Amnesty’s anti-Israel obsession is part and parcel of its wider ethical degradation. Since 2009, the organization has published seven reports on Israel and the “Occupied Palestinian Territories,” compared to its miniscule output on totalitarian regimes, including only one report on Saudi Arabia, three on Libya, and one on Syria. The recent increase in short statements from Amnesty following the uprisings in these countries only highlights the lack of interest that preceded these events.

Amnesty’s UK branch has a particular anti-Israel obsession.

On April 12, Amnesty-UK hosted “The Denial of Economic, Social and Cultural Rights in the Occupied Palestinian Territories.”

One speaker accused IDF soldiers of using glass shards to carve a Star of David into the arm of a Palestinian child. An audience member reported that after he challenged the source of the image depicting the Palestinian boy’s arm, Amnesty-UK’s crisis response and country priorities campaigns manager Kristyan Benedict said he would “smack me in my little bald head.”

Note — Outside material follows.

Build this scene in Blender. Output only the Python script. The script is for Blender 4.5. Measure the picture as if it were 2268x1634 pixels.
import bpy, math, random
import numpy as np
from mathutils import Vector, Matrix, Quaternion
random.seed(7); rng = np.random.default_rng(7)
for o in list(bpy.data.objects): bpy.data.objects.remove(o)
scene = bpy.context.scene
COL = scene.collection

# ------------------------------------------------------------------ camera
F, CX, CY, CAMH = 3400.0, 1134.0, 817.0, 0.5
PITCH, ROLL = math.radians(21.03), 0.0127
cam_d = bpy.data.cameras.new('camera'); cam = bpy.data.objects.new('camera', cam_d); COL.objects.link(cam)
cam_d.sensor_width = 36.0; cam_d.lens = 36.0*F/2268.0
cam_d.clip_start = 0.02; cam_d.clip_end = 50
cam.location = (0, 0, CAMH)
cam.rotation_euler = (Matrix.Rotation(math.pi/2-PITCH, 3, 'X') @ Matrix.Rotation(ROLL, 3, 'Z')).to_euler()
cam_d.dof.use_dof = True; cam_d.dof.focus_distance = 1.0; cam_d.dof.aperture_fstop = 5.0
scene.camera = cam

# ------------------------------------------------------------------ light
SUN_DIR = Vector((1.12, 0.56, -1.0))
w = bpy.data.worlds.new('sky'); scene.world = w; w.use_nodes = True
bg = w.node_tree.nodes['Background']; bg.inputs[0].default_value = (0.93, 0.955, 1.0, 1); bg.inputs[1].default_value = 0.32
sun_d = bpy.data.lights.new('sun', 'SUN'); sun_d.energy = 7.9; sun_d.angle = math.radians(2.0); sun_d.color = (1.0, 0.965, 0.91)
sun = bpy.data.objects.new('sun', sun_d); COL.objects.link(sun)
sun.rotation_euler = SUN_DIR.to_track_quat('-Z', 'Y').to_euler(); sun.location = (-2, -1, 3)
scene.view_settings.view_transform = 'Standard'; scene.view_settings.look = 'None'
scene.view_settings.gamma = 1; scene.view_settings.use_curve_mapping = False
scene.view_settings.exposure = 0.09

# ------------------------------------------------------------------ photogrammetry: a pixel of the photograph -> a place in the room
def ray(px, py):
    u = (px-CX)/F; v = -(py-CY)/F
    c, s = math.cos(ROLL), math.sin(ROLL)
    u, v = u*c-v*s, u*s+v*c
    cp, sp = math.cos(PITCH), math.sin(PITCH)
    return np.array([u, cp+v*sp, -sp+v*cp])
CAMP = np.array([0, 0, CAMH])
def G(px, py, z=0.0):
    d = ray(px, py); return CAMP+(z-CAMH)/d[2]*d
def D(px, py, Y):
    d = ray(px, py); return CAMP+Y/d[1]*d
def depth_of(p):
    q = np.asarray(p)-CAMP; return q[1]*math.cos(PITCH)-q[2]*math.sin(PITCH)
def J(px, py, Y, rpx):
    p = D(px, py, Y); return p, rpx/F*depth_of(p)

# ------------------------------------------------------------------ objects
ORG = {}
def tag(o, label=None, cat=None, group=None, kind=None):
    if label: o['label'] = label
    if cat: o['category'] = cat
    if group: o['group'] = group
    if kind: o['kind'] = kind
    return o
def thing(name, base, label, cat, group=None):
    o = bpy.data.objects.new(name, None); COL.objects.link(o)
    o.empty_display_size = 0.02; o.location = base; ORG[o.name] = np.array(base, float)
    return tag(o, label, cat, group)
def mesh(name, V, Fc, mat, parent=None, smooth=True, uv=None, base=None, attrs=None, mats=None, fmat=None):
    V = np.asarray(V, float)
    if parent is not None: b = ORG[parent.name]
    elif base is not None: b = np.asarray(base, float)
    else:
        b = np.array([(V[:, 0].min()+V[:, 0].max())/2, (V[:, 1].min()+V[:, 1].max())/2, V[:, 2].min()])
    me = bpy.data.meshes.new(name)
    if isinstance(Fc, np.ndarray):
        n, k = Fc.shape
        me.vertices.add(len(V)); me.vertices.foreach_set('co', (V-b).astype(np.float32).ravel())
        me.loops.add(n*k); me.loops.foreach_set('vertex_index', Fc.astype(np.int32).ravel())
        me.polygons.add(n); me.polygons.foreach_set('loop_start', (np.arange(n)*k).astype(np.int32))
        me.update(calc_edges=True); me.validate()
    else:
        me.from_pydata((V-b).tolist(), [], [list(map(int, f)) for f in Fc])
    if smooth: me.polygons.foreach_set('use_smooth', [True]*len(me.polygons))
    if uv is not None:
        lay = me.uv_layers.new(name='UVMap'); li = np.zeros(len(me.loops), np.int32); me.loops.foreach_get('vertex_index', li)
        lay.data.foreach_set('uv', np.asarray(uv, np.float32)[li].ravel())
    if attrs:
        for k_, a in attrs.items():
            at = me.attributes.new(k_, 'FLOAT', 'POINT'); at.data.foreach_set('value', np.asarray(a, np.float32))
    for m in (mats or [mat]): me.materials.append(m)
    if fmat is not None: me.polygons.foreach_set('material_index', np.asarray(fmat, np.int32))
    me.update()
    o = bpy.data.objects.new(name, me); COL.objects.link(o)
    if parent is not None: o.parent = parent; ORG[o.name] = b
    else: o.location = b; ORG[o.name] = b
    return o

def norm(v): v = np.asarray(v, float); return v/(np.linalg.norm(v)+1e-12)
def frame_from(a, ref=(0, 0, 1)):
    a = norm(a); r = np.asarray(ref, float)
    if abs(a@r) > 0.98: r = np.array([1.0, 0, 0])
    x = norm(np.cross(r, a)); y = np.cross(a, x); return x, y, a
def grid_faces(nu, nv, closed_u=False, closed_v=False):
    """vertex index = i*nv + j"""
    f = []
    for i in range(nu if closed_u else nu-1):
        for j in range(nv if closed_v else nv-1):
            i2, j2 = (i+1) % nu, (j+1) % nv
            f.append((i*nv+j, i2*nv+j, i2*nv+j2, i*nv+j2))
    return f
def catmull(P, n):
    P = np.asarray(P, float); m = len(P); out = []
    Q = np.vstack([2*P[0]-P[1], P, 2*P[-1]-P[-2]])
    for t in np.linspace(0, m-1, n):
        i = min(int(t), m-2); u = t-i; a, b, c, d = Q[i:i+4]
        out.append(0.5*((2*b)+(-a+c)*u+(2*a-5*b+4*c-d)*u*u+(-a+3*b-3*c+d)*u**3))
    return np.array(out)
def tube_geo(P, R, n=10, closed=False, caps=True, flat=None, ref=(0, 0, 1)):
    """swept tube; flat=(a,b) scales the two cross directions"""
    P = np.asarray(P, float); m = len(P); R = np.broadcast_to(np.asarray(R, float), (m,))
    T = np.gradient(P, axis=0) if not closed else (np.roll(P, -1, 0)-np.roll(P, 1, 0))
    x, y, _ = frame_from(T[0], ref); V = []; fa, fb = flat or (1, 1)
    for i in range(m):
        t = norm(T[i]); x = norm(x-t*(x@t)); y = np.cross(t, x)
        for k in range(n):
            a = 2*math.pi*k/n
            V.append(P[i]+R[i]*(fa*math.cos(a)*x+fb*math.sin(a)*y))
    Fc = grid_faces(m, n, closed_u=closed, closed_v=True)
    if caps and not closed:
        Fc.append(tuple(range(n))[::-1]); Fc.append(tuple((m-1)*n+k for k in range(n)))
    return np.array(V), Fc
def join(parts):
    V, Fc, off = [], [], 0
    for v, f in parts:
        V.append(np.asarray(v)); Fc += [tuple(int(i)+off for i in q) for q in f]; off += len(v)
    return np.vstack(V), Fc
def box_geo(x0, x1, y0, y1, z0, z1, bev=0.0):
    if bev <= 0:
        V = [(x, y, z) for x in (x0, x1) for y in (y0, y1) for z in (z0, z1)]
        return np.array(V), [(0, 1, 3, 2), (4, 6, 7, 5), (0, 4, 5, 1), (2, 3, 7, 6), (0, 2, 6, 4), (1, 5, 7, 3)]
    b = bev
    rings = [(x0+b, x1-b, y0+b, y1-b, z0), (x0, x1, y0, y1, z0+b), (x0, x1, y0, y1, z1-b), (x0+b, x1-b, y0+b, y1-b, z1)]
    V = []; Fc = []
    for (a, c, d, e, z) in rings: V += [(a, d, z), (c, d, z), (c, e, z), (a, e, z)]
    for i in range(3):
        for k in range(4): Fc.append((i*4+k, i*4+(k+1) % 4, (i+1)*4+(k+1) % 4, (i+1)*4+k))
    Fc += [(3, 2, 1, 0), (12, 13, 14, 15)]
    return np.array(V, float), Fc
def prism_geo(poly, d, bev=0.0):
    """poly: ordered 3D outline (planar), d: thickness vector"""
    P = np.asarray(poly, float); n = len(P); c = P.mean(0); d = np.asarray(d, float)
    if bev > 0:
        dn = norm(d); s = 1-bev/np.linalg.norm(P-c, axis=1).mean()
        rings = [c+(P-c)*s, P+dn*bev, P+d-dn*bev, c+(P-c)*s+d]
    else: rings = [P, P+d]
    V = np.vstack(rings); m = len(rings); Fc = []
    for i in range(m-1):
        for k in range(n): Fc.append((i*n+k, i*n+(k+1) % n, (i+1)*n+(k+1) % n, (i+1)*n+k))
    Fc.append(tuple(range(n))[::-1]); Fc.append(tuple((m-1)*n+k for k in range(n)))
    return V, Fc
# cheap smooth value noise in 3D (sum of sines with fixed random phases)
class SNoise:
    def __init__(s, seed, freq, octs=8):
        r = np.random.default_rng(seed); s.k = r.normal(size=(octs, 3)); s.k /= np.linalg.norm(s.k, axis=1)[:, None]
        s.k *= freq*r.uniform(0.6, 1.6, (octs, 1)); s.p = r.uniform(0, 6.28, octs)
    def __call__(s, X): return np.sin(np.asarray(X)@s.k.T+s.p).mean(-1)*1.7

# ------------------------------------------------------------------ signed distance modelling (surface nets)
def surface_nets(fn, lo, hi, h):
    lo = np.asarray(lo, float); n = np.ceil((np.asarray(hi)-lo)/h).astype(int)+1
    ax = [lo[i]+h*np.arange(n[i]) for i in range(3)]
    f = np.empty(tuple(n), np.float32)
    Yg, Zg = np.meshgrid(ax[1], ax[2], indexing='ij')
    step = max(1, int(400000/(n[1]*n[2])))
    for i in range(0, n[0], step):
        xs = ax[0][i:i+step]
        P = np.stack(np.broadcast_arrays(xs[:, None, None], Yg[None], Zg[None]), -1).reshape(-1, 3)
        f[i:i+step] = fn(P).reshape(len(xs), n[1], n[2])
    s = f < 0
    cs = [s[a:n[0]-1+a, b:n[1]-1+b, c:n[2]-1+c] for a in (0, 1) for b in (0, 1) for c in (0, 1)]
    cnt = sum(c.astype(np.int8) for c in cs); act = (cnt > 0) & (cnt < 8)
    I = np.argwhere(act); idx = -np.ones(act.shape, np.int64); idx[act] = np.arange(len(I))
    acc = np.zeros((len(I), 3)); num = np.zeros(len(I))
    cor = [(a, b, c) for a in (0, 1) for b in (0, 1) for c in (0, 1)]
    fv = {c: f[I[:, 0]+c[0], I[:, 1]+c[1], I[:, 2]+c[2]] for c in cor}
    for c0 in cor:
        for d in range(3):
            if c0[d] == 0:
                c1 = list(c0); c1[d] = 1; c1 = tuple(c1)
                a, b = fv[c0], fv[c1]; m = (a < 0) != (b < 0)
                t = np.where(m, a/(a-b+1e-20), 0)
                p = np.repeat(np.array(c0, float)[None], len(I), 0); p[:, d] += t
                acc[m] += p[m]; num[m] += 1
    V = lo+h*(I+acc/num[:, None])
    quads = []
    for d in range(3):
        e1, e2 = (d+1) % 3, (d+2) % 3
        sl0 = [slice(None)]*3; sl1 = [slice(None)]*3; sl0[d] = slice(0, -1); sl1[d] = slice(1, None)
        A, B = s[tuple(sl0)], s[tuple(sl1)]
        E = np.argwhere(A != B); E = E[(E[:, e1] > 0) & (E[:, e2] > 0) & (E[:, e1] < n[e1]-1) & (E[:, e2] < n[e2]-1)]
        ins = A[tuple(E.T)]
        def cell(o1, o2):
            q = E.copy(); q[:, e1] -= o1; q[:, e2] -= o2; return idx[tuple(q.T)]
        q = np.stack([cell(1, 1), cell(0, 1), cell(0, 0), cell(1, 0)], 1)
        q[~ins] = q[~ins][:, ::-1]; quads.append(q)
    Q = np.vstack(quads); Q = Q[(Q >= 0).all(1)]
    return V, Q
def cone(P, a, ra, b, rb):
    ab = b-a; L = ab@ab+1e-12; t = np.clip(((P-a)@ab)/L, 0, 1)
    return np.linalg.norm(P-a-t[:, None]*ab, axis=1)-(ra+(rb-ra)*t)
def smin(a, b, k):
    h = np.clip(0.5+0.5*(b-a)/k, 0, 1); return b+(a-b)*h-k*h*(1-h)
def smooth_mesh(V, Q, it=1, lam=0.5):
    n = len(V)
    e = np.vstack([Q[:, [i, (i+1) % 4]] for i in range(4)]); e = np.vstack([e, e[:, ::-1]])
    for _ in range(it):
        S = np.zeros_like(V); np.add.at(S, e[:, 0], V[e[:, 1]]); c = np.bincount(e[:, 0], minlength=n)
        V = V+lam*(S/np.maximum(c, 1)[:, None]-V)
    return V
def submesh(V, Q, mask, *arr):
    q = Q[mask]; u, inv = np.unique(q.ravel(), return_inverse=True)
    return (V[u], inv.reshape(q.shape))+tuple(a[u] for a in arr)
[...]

Another event, the “Russell Tribunal on Palestine,” was held at Amnesty’s London headquarters on November 8, 2010, dealing with alleged “Corporate complicity in Israel’s violations of International Law.”

The Tribunal, with roots in Marxist and anti-Western ideology, is a mock court putting Israel and its allies “on trial.”

The Tribunal’s “Support Committee” includes anti-Israel activists and representatives of extremist NGOs such as the Palestinian Center for Human Rights, and the Israeli Committee Against Housing Demolitions, among others.

Amnesty’s Israel branch has been conspicuously silent in the wake of these immoral attacks. In contrast, real supporters of human rights have taken clear moral stands to protest the political exploitation of these principles.

The best example, in addition to Gita Saghal, is Bob Bernstein, founder of HRW, who broke with his own organization after officials such as executive director Ken Roth and Middle East and North Africa (MENA) division director Sarah Leah Whitson obsessed over Israel and often ignored real human rights violations in the region. Whitson had previously solicited funds in Saudi Arabia to combat socalled pro-Israel “pressure groups,” and also infamously predicted that Muammar Gaddafi’s son, Saif Islam Gaddafi, would help “reform” Libya.

In an April 15, 2011 op-ed, Whitson hijacked rhetoric of the American civil rights movement, as well as the memory of Dr. Martin Luther King, Jr., to attack the US Jewish community regarding the Middle East conflict. In this short article, Whitson used the term “racist” and variations 23 times in reference to Israel and Jewish supporters.

Individuals who truly value human rights – in particular those associated with groups such as Amnesty that have lost their moral compass – should follow Mr. Bernstein’s example and leave those groups. These organizations no longer uphold the tenets of morality and universal human rights.

Gerald Steinberg is president of NGO Monitor, a Jerusalem-based research institution that tracks NGOs which claim to promote human rights, particularly in the Middle East. Jason Edelstein is communications director of NGO Monitor.